Bank crime rules are surprise headache in Swedish migrant crisis

epa03642495 A general view of Danske Bank building near the central station in downtown Malmo, Sweden, 13 March 2013.  EPA/MAURITZ ANTIN



Banks around Europe are trying to figure out how to provide their services to asylum seekers while making sure they stick to strict rules blocking money laundering & terror financing.
By compelling banks to verify the identity of their customers, the requirements make it harder for would-be refugees without a valid ID to open a bank account. Without a bank account, it’s not easy to receive a salary.
It’s a situation worthy of a Franz Kafka novel: A bureaucracy that is preventing workers from filling shortages in key sectors of the economy.
The issue is particularly acute in Sweden, home to one of the highest number of migrants fleeing conflicts in Syria, Afghanistan and elsewhere in the Middle East.

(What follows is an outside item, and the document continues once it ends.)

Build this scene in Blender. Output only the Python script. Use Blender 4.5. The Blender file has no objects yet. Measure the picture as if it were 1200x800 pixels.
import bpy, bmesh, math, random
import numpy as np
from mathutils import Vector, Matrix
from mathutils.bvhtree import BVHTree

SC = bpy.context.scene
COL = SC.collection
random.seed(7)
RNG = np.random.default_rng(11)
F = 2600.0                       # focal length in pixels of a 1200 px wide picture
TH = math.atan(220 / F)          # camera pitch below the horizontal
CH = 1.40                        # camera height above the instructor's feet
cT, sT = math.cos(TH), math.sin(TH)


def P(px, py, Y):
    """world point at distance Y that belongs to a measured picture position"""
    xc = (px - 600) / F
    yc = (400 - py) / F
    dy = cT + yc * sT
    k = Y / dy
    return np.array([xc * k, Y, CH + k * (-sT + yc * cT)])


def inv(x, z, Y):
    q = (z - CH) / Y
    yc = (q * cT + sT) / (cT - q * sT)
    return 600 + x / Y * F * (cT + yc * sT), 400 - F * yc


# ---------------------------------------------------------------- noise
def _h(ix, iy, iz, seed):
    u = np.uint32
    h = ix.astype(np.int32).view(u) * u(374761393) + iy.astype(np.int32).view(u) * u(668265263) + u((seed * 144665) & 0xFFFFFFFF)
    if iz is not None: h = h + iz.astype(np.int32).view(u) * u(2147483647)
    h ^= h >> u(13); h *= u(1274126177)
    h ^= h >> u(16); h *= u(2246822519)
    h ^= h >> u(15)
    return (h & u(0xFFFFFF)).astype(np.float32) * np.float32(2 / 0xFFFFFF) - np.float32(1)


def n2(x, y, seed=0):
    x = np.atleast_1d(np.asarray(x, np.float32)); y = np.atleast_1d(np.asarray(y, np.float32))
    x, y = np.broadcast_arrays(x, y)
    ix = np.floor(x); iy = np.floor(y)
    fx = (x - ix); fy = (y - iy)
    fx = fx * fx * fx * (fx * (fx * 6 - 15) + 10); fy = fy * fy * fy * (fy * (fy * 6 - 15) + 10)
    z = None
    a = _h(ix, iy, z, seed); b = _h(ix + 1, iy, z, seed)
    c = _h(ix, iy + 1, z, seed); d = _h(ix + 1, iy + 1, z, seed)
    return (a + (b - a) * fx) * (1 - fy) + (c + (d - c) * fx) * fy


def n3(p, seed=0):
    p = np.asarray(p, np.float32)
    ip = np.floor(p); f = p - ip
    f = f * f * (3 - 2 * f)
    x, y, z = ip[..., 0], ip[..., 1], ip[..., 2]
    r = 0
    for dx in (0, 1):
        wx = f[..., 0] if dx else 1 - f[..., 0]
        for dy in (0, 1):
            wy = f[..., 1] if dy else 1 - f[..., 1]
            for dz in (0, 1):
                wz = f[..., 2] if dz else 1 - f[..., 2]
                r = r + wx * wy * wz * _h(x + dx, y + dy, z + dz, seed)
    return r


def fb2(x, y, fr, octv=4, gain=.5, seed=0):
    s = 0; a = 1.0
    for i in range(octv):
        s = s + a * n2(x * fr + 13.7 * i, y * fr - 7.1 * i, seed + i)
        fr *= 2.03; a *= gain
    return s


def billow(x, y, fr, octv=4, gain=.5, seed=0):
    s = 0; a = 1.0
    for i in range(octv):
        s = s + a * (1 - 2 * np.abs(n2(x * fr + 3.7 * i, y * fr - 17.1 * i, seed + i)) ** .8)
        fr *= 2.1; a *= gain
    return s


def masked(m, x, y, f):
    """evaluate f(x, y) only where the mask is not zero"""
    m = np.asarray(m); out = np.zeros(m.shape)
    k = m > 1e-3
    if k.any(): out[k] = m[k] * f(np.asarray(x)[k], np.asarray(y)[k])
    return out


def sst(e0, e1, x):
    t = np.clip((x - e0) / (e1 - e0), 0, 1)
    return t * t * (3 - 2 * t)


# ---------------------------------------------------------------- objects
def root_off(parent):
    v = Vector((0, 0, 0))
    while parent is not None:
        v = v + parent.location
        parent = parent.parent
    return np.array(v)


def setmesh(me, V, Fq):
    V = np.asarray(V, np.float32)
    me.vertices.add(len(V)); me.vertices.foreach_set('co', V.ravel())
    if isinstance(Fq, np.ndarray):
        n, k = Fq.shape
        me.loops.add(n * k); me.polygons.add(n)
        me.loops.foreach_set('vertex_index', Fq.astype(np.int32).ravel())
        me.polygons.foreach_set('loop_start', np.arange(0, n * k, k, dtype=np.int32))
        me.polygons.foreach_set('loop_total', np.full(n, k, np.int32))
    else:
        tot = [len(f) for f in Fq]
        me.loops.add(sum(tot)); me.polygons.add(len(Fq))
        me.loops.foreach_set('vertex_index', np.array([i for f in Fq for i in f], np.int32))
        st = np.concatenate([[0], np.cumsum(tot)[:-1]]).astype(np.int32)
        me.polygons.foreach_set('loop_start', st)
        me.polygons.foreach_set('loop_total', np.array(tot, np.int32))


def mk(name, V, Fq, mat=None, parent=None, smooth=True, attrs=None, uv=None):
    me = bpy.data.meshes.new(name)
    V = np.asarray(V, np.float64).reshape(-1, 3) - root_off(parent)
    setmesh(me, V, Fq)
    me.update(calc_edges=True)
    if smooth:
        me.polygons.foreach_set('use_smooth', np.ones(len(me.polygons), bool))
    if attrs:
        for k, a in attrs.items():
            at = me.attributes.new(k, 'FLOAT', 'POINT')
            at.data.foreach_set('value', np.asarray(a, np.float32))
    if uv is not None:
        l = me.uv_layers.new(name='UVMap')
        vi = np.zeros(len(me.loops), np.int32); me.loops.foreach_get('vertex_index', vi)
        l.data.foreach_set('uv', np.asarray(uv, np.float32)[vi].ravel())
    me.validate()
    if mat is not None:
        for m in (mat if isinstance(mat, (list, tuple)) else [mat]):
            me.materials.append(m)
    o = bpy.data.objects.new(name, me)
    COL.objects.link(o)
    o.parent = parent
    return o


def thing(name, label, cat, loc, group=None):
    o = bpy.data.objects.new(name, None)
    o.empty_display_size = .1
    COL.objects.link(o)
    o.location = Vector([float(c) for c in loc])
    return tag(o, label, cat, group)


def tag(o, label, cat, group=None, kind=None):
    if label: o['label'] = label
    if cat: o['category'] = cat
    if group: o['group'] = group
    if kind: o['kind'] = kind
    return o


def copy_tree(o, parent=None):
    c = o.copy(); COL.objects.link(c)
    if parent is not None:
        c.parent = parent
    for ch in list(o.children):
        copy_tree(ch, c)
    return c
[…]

In 2015, some 163,000 migrants headed to Sweden, attracted by generous asylum laws and a well-functioning welfare system. However, less than 500 of those waiting to be granted refugee status that year had found a job.
“It’s important that people get into the economy, get a job and get a salary,” Swedish Financial Markets Minister Per Bolund said in an interview. “At the same time, we have money laundering rules that demand that banks know their customers and are able to verify that they are who they say they are. These two things may be difficult to combine.”

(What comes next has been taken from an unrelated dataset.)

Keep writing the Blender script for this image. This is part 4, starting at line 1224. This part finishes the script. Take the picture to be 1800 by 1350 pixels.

The irony is that there are scores of jobs available. Sweden is currently experiencing an economic boom, fueled in part by extra public spending on migrants, with gross domestic product rising 4.5 percent in the final quarter of 2015.

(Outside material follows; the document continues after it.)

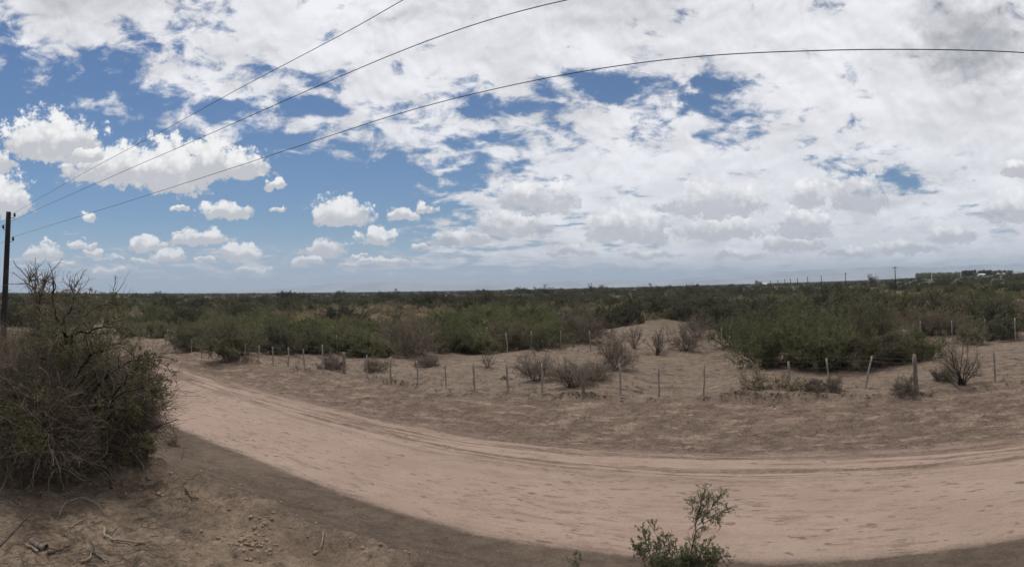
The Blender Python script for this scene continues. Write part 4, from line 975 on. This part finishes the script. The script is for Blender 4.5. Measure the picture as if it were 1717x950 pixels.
# the dark-limbed shrub with small leaves
def parts_dark(org):
    b0 = (118, 745, 7.6)
    L = [([b0, (112, 660, 7.5), (118, 600, 7.4), (110, 565, 7.4)], .030, .022),
         ([(110, 565, 7.4), (108, 535, 7.4), (124, 508, 7.5), (120, 478, 7.6)], .018, .004),
         ([(112, 565, 7.4), (95, 530, 7.2), (88, 500, 7.2), (90, 472, 7.1)], .012, .003),
         ([(113, 566, 7.4), (140, 556, 7.2), (172, 548, 7.0), (205, 530, 7.0)], .018, .004),
         ([(116, 590, 7.4), (96, 572, 7.5), (75, 552, 7.6), (62, 530, 7.8)], .014, .004),
         ([(120, 640, 7.5), (150, 600, 7.3), (178, 582, 7.1), (200, 575, 7.0)], .014, .004),
         ([(118, 605, 7.4), (102, 590, 7.0), (85, 575, 6.8)], .012, .004),
         ([(125, 700, 7.4), (170, 640, 7.0), (205, 612, 6.7), (245, 600, 6.5), (262, 604, 6.4)], .020, .004),
         ([(150, 690, 7.1), (190, 660, 6.7), (215, 632, 6.5), (232, 596, 6.5)], .014, .004),
         ([(160, 700, 7.0), (205, 660, 6.6), (240, 650, 6.4), (262, 660, 6.4)], .010, .003),
         ([(122, 500, 7.5), (126, 485, 7.5), (130, 474, 7.5)], .005, .0025),
         ([(60, 650, 7.9), (66, 560, 7.9), (66, 500, 7.9), (62, 470, 7.9)], .010, .003),
         ([(66, 520, 7.9), (58, 490, 7.9), (50, 465, 7.9)], .006, .002), ([(66, 510, 7.9), (72, 485, 7.9), (75, 462, 7.9)], .006, .002),
         ([(120, 560, 7.4), (155, 520, 7.4), (185, 505, 7.5), (205, 500, 7.5)], .010, .003)]
    gs, gt, tips = limbs_from_px(org, L, 801, 9, .28, .0030, 4, -1.0); gl = Geo()
    def keep(p):
        q_ = p + org; a_, b_ = proj(q_[:, 0], q_[:, 1], q_[:, 2]); rr_ = vn(a_ / 26, b_ / 26, 5)
        return (rr_ > -.15) & ((b_ > 490))
    tip_leaves(gl, tips, 802, 16, .018, keep)
    return [('limbs', gs, M_black), ('twigs', gt, MB['mixed']), ('foliage', gl, ML['near'])]
bush_at('dark_limbed_shrub', 118, 762, 'tall open shrub with black forked limbs and small olive leaves on the bank', parts_dark)
# tangled dry bushes in front
def tangled(px, py, d, rad, seed, n, leafs, stems=18):
    def parts(org):
        g, Ps = tangle(seed, (0, 0, rad[2] * .92), rad, int(n * 1.35), .40, .0024)
        rng = np.random.default_rng(seed + 40); M, Rm = [], []
        for i in range(n // 9):                                 # loose shoots that break the outline
            v_ = rng.normal(size=3); v_[2] = abs(v_[2]); v_ /= np.linalg.norm(v_); p0 = np.array((0, 0, rad[2] * .92)) + v_ * np.array(rad) * .8
            q_, r_ = grow(rng, p0, v_ + rng.normal(size=3) * .35 + [0, 0, .25], rng.uniform(.2, .55), .0026, 9, .15, .02, .25); M.append(q_); Rm.append(r_)
        tubes(g, np.array(M), np.array(Rm), 3)
        gs = Geo(); rng = np.random.default_rng(seed + 1); M, Rm = [], []
        for i in range(stems):
            th = rng.uniform(0, 6.28); t_ = rng.uniform(.2, 1.2); dd0 = np.array([math.cos(th) * math.sin(t_), math.sin(th) * math.sin(t_), math.cos(t_)])
            P, R = grow(rng, np.array([rng.normal() * .12, rng.normal() * .12, 0.0]), dd0, rad[2] * rng.uniform(.9, 1.7), .009 * rng.uniform(.6, 1.4), 10, .22, .02)
            P[:, 2] = np.maximum(P[:, 2], .01); M.append(P); Rm.append(R)
        tubes(gs, np.array(M), np.array(Rm), 5)
        gl = Geo()
        for j, (lx, ly, ld, lr, ln) in enumerate(leafs):
            leafclump(gl, seed + 10 + j, at_px(lx, ly, ld) - org, (lr, lr, lr * .8), ln, .022)
        # a thin sprinkling of leaves all over
        rng = np.random.default_rng(seed + 3); cpts = Ps.reshape(-1, 3)[rng.integers(0, Ps.shape[0] * Ps.shape[1], int(n * 2.6))]
        gd = Geo(); leaves(gd, cpts + rng.normal(size=cpts.shape) * .02, rng, .017, 2.2, 0, .3)
        g2, _ = tangle(seed + 7, (0, 0, rad[2] * .92), rad, n // 7, .36, .0036)
        return [('stems', gs, MB['dark']), ('twigs', g, MB['mixed']), ('pale_twigs', g2, MB['twig']), ('foliage', gl, ML['near']), ('dry_leaves', gd, ML['brown'])]
    return parts
bush_at('tangled_bush', 40, 800, 'big grey-brown tangle of dry twigs at the left edge of the bank',
        tangled(40, 795, 5.6, (.95, .80, .60), 810, 4300, [(30, 640, 6.0, .20, 1500), (75, 615, 6.4, .18, 900), (20, 700, 5.5, .2, 700), (50, 735, 5.2, .16, 600), (5, 650, 6.0, .25, 900), (90, 670, 6.0, .25, 1200), (60, 680, 5.6, .25, 900)]))
bush_at('tangled_bush', 175, 775, 'twiggy bush with yellow-green leaf patches, right of the big grey tangle',
        tangled(175, 775, 6.2, (.56, .55, .50), 830, 4200, [(190, 655, 6.2, .20, 1700), (175, 640, 6.4, .17, 1100), (215, 690, 6.0, .15, 900), (185, 705, 5.9, .13, 600), (240, 745, 5.9, .13, 1000), (225, 760, 5.9, .12, 700), (130, 650, 6.4, .14, 500)]))
bush_at('tangled_bush', 20, 690, 'pale brown twiggy bush behind the big tangle, before the utility pole',
        tangled(20, 690, 8.6, (1.2, .9, .62), 850, 3200, [(60, 560, 8.2, .22, 700), (10, 590, 8.2, .2, 300)]))
bush_at('tangled_bush', 105, 735, 'dull brown bush filling the middle of the roadside thicket',
        tangled(105, 735, 7.2, (.80, .6, .62), 870, 4200, [(80, 545, 7.2, .24, 1500), (150, 585, 7.3, .24, 700), (80, 600, 7.0, .24, 900), (150, 620, 7.0, .24, 800), (185, 560, 7.4, .25, 600), (60, 580, 7.2, .2, 700)]))
bush_at('open_bush', 185, 745, 'open brownish bush with fine twigs between the forked limbs and the road edge',
        tangled(185, 745, 7.5, (.60, .5, .80), 880, 1100, [(190, 530, 7.5, .25, 350), (215, 560, 7.4, .22, 300), (252, 605, 6.9, .13, 600), (262, 640, 6.8, .09, 300), (150, 505, 7.6, .2, 350)]))
bush_at('wiry_bush', 243, 715, 'small wiry grey bush overhanging the road edge', 
        tangled(243, 715, 6.8, (.26, .26, .30), 890, 900, [(240, 650, 6.6, .12, 200)], 10))
bush_at('dry_tuft', 289, 748, 'small dry grey tuft at the rim of the bank', tangled(289, 748, 7, (.09, .09, .08), 895, 160, [], 6))
def parts_tall(org):
    L = [([(60, 620, 8.4), (64, 540, 8.4), (60, 500, 8.4), (60, 462, 8.4)], .012, .003), ([(62, 520, 8.4), (52, 490, 8.4), (48, 465, 8.4)], .007, .002),
         ([(62, 515, 8.4), (70, 488, 8.4), (75, 460, 8.4)], .007, .002)]
    gs, gt, tips = limbs_from_px(org, L, 901, 14, .17, .0028, 5); gl = Geo(); tip_leaves(gl, tips, 903, 2, .012)
    return [('limbs', gs, MB['grey']), ('twigs', gt, MB['grey']), ('foliage', gl, ML['brown'])]
bush_at('tall_dry_shrub', 60, 720, 'thin grey shrub whose bare crown stands above the horizon near the pole', parts_tall)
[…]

What’s more, some 700,000 new homes need to be built by 2025 to address a housing shortage created by population growth. This means about 10,000 workers will need to be recruited each year in the construction industry alone. The Swedish Construction Federation says hiring more refugees is an obvious way of meeting that demand. Vacancies also abound in the education sector and the government has started several programs designed to get migrants to fill them.
Growing Problem
As waiting times for getting refugee status continue to grow, the problem is only set to become more acute.
Allowing more of the 170,000 migrants currently in limbo to work during the asylum process is also an obvious way of reducing pressure on state coffers. The government has put aside 50 billion kronor ($6.1 billion) for spending on migrants in the 2016 budget.
The snag is that while asylum applicants are allowed to work, they need an exception from work permit requirements, an employer willing to hire them and valid identification.
According to Hans Lindberg of the Swedish Bankers Association, up to 75 percent of asylum seekers fail to meet the ID criteria.
Lindberg says it’s important for banks to have clarity on “what’s allowed and what’s not allowed, and that there’s no gray area left to
A Solution?
Last week, the European Banking Authority issued an opinion stating that asylum seekers’ access to financial products and services is “important and necessary.”
To ensure asylum seekers are covered, it offered a solution: “In most cases, money laundering and terrorist financing risks — including those associated with weaker forms of customer identification — can be managed effectively by offering a more limited range of services or setting up stricter internal controls, which will facilitate early intervention in the event of suspicion.”
Carolin Gardner, a policy expert at the EBA, said banks that make a good-faith effort to comply with anti-money laundering rules don’t need to worry that they’ll be held liable for violations if it later turns out that a person falsified his or her identification.
Sweden’s banks say they hope to hear back from the government and the FSA within the next month or two.